Your task is to retype each line of the data below exactly.

INFORMATION SHOWN:
___

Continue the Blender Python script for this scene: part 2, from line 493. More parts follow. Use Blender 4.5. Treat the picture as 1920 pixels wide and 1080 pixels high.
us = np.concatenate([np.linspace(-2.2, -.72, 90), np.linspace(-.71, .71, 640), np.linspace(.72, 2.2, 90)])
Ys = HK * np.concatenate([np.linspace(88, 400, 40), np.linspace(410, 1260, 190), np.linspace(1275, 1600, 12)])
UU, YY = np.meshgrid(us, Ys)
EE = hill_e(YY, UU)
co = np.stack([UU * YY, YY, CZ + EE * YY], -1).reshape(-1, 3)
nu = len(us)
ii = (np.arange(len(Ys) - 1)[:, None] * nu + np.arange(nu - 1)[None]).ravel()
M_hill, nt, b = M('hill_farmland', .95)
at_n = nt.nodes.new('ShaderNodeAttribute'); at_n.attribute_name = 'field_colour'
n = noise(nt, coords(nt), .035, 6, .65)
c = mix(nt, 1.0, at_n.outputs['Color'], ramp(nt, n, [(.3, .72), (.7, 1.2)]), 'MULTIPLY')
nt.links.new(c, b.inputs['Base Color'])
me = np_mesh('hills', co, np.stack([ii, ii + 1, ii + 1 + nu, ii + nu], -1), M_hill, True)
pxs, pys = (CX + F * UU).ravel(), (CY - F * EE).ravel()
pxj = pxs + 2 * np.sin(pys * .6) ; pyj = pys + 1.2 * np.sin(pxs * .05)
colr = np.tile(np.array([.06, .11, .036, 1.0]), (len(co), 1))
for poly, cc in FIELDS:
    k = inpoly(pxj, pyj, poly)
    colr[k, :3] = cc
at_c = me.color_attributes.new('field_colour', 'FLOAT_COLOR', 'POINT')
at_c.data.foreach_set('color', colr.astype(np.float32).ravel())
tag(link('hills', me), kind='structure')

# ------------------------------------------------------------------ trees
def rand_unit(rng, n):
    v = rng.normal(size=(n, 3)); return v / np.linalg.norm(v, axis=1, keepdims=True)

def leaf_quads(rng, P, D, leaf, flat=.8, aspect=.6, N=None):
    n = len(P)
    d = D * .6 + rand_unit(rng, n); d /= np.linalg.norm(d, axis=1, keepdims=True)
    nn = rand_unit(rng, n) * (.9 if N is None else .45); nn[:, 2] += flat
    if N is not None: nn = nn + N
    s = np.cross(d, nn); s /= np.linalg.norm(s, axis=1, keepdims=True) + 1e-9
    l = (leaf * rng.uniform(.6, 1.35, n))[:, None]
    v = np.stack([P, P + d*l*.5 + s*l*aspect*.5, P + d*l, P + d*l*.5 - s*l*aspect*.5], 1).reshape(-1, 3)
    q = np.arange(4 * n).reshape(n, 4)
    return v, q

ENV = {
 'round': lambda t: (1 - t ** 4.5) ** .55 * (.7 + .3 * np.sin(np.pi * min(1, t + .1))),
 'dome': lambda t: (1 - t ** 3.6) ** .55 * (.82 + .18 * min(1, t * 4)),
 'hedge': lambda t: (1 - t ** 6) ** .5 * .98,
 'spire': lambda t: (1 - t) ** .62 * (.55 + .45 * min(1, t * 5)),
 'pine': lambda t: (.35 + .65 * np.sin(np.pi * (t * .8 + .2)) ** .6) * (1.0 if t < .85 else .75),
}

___

SOLUTION TO THE PROBLEM:
Continue the Blender Python script for this scene: part 2, from line 493. More parts follow. Use Blender 4.5. Treat the picture as 1920 pixels wide and 1080 pixels high.
us = np.concatenate([np.linspace(-2.2, -.72, 90), np.linspace(-.71, .71, 640), np.linspace(.72, 2.2, 90)])
Ys = HK * np.concatenate([np.linspace(88, 400, 40), np.linspace(410, 1260, 190), np.linspace(1275, 1600, 12)])
UU, YY = np.meshgrid(us, Ys)
EE = hill_e(YY, UU)
co = np.stack([UU * YY, YY, CZ + EE * YY], -1).reshape(-1, 3)
nu = len(us)
ii = (np.arange(len(Ys) - 1)[:, None] * nu + np.arange(nu - 1)[None]).ravel()
M_hill, nt, b = M('hill_farmland', .95)
at_n = nt.nodes.new('ShaderNodeAttribute'); at_n.attribute_name = 'field_colour'
n = noise(nt, coords(nt), .035, 6, .65)
c = mix(nt, 1.0, at_n.outputs['Color'], ramp(nt, n, [(.3, .72), (.7, 1.2)]), 'MULTIPLY')
nt.links.new(c, b.inputs['Base Color'])
me = np_mesh('hills', co, np.stack([ii, ii + 1, ii + 1 + nu, ii + nu], -1), M_hill, True)
pxs, pys = (CX + F * UU).ravel(), (CY - F * EE).ravel()
pxj = pxs + 2 * np.sin(pys * .6) ; pyj = pys + 1.2 * np.sin(pxs * .05)
colr = np.tile(np.array([.06, .11, .036, 1.0]), (len(co), 1))
for poly, cc in FIELDS:
    k = inpoly(pxj, pyj, poly)
    colr[k, :3] = cc
at_c = me.color_attributes.new('field_colour', 'FLOAT_COLOR', 'POINT')
at_c.data.foreach_set('color', colr.astype(np.float32).ravel())
tag(link('hills', me), kind='structure')

# ------------------------------------------------------------------ trees
def rand_unit(rng, n):
    v = rng.normal(size=(n, 3)); return v / np.linalg.norm(v, axis=1, keepdims=True)

def leaf_quads(rng, P, D, leaf, flat=.8, aspect=.6, N=None):
    n = len(P)
    d = D * .6 + rand_unit(rng, n); d /= np.linalg.norm(d, axis=1, keepdims=True)
    nn = rand_unit(rng, n) * (.9 if N is None else .45); nn[:, 2] += flat
    if N is not None: nn = nn + N
    s = np.cross(d, nn); s /= np.linalg.norm(s, axis=1, keepdims=True) + 1e-9
    l = (leaf * rng.uniform(.6, 1.35, n))[:, None]
    v = np.stack([P, P + d*l*.5 + s*l*aspect*.5, P + d*l, P + d*l*.5 - s*l*aspect*.5], 1).reshape(-1, 3)
    q = np.arange(4 * n).reshape(n, 4)
    return v, q

ENV = {
 'round': lambda t: (1 - t ** 4.5) ** .55 * (.7 + .3 * np.sin(np.pi * min(1, t + .1))),
 'dome': lambda t: (1 - t ** 3.6) ** .55 * (.82 + .18 * min(1, t * 4)),
 'hedge': lambda t: (1 - t ** 6) ** .5 * .98,
 'spire': lambda t: (1 - t) ** .62 * (.55 + .45 * min(1, t * 5)),
 'pine': lambda t: (.35 + .65 * np.sin(np.pi * (t * .8 + .2)) ** .6) * (1.0 if t < .85 else .75),
}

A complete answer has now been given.